Il fait plaider que s'il y a eu un défaut de surveillance il n'y avait pas d'intention de fraude et sollicite le bénéfice du sursis voire une dispense de peine.
Ceci étant expose,
La matérialité de l'infraction n'est pas contestée.
S'agissant de son caractère intentionnel il suffit d'observer qu'il appartient au responsable de l'établissement de tout mettre en œuvre pour assurer la qualité sanitaire des produits qu'il incorpore dans les plats servis à ses clients, que ce soit en veillant personnellement au respect des dates limites de consommation ou, si cela lui est impossible, en mettant en place des procédures de vérification efficace.

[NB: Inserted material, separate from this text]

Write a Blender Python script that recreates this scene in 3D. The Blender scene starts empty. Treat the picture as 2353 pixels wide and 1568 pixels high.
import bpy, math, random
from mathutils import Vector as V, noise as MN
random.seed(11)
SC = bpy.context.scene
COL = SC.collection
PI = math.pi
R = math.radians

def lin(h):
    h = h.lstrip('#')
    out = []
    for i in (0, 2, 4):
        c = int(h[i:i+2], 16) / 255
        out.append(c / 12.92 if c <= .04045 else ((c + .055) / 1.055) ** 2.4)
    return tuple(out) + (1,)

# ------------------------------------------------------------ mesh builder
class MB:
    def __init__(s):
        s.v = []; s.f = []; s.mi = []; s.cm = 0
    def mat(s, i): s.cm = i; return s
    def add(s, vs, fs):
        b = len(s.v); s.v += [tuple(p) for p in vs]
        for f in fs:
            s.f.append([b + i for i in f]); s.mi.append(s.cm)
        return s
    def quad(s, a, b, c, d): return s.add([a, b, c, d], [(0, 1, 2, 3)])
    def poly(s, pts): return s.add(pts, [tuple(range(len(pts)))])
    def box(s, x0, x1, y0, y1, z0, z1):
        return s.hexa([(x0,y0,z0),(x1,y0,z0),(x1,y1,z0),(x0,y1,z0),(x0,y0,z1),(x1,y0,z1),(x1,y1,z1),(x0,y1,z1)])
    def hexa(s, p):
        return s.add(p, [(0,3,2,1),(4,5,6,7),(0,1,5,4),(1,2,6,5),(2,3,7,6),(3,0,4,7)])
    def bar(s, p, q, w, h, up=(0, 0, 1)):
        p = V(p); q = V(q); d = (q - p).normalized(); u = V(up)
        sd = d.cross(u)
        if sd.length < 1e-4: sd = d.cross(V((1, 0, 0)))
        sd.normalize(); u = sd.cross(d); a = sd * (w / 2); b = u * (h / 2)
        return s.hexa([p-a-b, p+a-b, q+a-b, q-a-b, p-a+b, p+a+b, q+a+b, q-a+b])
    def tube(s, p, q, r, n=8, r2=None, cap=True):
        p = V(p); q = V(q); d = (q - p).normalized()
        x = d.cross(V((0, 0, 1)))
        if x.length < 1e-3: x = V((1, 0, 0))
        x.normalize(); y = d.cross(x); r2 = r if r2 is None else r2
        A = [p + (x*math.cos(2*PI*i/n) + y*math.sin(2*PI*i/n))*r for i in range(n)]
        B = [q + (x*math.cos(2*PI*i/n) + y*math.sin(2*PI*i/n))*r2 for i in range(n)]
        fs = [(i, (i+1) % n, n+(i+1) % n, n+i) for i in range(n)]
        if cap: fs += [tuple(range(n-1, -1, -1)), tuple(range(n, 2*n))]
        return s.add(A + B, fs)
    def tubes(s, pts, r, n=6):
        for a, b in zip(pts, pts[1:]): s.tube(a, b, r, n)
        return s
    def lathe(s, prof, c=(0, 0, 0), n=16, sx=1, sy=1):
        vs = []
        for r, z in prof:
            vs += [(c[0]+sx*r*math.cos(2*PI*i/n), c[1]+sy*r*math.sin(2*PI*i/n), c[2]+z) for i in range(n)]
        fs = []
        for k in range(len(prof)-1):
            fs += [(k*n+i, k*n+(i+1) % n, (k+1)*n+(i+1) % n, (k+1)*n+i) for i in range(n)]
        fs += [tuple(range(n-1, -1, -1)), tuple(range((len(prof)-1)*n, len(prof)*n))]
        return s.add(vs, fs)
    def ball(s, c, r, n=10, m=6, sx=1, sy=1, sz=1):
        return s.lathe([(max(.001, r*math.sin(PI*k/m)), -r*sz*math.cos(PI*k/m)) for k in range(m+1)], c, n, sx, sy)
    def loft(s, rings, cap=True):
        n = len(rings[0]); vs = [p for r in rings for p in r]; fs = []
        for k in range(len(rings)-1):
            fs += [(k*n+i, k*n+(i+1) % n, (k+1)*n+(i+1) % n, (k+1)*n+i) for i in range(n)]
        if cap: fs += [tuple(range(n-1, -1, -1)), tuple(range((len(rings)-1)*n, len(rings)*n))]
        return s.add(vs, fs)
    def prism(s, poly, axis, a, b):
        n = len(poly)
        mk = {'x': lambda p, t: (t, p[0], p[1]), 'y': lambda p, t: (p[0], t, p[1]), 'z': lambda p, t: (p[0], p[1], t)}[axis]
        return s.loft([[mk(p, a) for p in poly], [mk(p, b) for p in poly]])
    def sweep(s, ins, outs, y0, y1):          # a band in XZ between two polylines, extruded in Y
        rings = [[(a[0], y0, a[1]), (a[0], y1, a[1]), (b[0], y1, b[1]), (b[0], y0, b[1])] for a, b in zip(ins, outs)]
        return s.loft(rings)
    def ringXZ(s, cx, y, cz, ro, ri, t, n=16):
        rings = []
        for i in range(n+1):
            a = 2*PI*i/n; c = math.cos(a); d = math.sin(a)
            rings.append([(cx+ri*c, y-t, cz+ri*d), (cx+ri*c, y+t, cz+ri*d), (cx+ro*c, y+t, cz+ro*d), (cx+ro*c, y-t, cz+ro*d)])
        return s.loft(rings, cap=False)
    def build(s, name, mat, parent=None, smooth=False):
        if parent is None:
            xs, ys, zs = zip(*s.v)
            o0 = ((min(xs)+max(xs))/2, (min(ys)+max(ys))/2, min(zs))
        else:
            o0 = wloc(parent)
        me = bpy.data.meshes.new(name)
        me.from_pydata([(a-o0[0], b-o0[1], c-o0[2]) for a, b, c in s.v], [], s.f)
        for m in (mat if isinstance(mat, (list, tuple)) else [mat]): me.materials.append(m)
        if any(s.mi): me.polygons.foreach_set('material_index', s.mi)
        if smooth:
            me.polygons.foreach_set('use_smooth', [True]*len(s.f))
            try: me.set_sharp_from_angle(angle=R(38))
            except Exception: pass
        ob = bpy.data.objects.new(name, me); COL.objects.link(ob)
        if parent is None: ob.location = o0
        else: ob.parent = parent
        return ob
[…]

L'appelant ne rapporte pas la preuve qu'il ait satisfait à ces obligations.
Dès lors, l'intention coupable résultant suffisamment du caractère volontaire des négligences commises par le prévenu et qui sont à l'origine de la tromperie, le délit de tromperie est ainsi caractérisé en tous ses éléments tant matériel qu'intentionnel et le jugement déféré sera donc confirmé sur la culpabilité.
Sur la peine, les circonstances de la cause et le caractère isolé des infractions constatées conduisent la cour, eu égard aux renseignements recueillis sur la situation professionnelle et la personnalité du prévenu, à confirmer celle qui a été prononcée en première instance, adaptée au degré de gravité de l'infraction commise.
Par ces motifs, LA COUR, Statuant publiquement et contradictoirement, En la forme Déclare les appels recevables, Au fond Confirme le jugement déféré en ce qu'il a déclaré Carlos D coupable du délit de tromperie sur les qualités substantielles d'une marchandise vendue, prévu et réprimé par l'article L. 213-19 du Code de la consommation et l'a condamné à la peine de 10 000 F d'amende. La présente procédure est assujettie à un droit fixe de huit cents francs (800 F) dont est redevable Carlos D.